══ Stored data

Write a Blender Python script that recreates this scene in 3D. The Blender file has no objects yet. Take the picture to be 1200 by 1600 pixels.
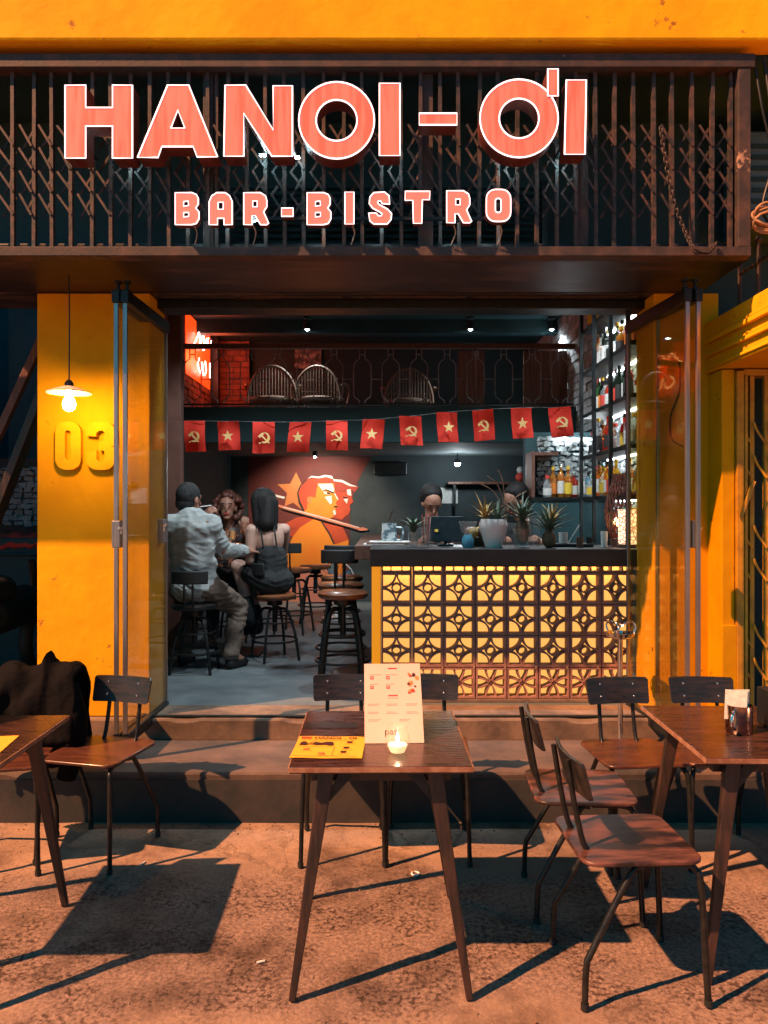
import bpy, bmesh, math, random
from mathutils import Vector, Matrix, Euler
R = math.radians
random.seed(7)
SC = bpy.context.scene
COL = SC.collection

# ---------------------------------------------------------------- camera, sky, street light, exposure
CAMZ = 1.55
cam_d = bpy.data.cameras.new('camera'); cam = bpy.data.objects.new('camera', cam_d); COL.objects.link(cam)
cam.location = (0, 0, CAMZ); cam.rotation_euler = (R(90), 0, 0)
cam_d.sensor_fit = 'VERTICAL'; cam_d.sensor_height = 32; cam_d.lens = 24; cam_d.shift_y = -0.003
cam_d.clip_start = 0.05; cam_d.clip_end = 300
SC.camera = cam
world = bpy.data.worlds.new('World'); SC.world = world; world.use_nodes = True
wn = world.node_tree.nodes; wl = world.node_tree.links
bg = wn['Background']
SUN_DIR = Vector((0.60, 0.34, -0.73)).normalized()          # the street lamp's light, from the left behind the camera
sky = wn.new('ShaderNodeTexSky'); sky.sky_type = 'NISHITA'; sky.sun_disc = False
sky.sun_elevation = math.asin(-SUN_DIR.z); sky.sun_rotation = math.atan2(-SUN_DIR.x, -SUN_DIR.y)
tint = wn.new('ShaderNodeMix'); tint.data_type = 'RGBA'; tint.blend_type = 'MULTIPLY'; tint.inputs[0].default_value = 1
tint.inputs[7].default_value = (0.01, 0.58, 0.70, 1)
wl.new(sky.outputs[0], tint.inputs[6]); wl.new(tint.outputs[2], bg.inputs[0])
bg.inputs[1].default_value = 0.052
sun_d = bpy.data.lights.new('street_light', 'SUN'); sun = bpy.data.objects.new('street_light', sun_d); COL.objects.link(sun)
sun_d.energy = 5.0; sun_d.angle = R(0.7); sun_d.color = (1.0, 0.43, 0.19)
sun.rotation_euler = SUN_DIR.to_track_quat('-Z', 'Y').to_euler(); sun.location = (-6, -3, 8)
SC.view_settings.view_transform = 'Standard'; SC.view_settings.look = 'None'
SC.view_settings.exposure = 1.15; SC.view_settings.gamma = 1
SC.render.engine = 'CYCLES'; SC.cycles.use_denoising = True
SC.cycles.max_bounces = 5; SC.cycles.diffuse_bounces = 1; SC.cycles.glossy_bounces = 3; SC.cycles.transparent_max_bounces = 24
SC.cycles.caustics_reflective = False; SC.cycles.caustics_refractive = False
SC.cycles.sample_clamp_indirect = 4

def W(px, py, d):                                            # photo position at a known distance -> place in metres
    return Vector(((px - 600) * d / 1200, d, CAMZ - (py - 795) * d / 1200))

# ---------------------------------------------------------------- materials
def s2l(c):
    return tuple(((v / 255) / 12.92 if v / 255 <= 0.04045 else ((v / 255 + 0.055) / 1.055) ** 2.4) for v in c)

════

Exercise. Reproduce the full listing faithfully, but do not carry over any pictures.

Result of the task.
Write a Blender Python script that recreates this scene in 3D. The Blender file has no objects yet. Take the picture to be 1200 by 1600 pixels.
import bpy, bmesh, math, random
from mathutils import Vector, Matrix, Euler
R = math.radians
random.seed(7)
SC = bpy.context.scene
COL = SC.collection

# ---------------------------------------------------------------- camera, sky, street light, exposure
CAMZ = 1.55
cam_d = bpy.data.cameras.new('camera'); cam = bpy.data.objects.new('camera', cam_d); COL.objects.link(cam)
cam.location = (0, 0, CAMZ); cam.rotation_euler = (R(90), 0, 0)
cam_d.sensor_fit = 'VERTICAL'; cam_d.sensor_height = 32; cam_d.lens = 24; cam_d.shift_y = -0.003
cam_d.clip_start = 0.05; cam_d.clip_end = 300
SC.camera = cam
world = bpy.data.worlds.new('World'); SC.world = world; world.use_nodes = True
wn = world.node_tree.nodes; wl = world.node_tree.links
bg = wn['Background']
SUN_DIR = Vector((0.60, 0.34, -0.73)).normalized()          # the street lamp's light, from the left behind the camera
sky = wn.new('ShaderNodeTexSky'); sky.sky_type = 'NISHITA'; sky.sun_disc = False
sky.sun_elevation = math.asin(-SUN_DIR.z); sky.sun_rotation = math.atan2(-SUN_DIR.x, -SUN_DIR.y)
tint = wn.new('ShaderNodeMix'); tint.data_type = 'RGBA'; tint.blend_type = 'MULTIPLY'; tint.inputs[0].default_value = 1
tint.inputs[7].default_value = (0.01, 0.58, 0.70, 1)
wl.new(sky.outputs[0], tint.inputs[6]); wl.new(tint.outputs[2], bg.inputs[0])
bg.inputs[1].default_value = 0.052
sun_d = bpy.data.lights.new('street_light', 'SUN'); sun = bpy.data.objects.new('street_light', sun_d); COL.objects.link(sun)
sun_d.energy = 5.0; sun_d.angle = R(0.7); sun_d.color = (1.0, 0.43, 0.19)
sun.rotation_euler = SUN_DIR.to_track_quat('-Z', 'Y').to_euler(); sun.location = (-6, -3, 8)
SC.view_settings.view_transform = 'Standard'; SC.view_settings.look = 'None'
SC.view_settings.exposure = 1.15; SC.view_settings.gamma = 1
SC.render.engine = 'CYCLES'; SC.cycles.use_denoising = True
SC.cycles.max_bounces = 5; SC.cycles.diffuse_bounces = 1; SC.cycles.glossy_bounces = 3; SC.cycles.transparent_max_bounces = 24
SC.cycles.caustics_reflective = False; SC.cycles.caustics_refractive = False
SC.cycles.sample_clamp_indirect = 4

def W(px, py, d):                                            # photo position at a known distance -> place in metres
    return Vector(((px - 600) * d / 1200, d, CAMZ - (py - 795) * d / 1200))

# ---------------------------------------------------------------- materials
def s2l(c):
    return tuple(((v / 255) / 12.92 if v / 255 <= 0.04045 else ((v / 255 + 0.055) / 1.055) ** 2.4) for v in c)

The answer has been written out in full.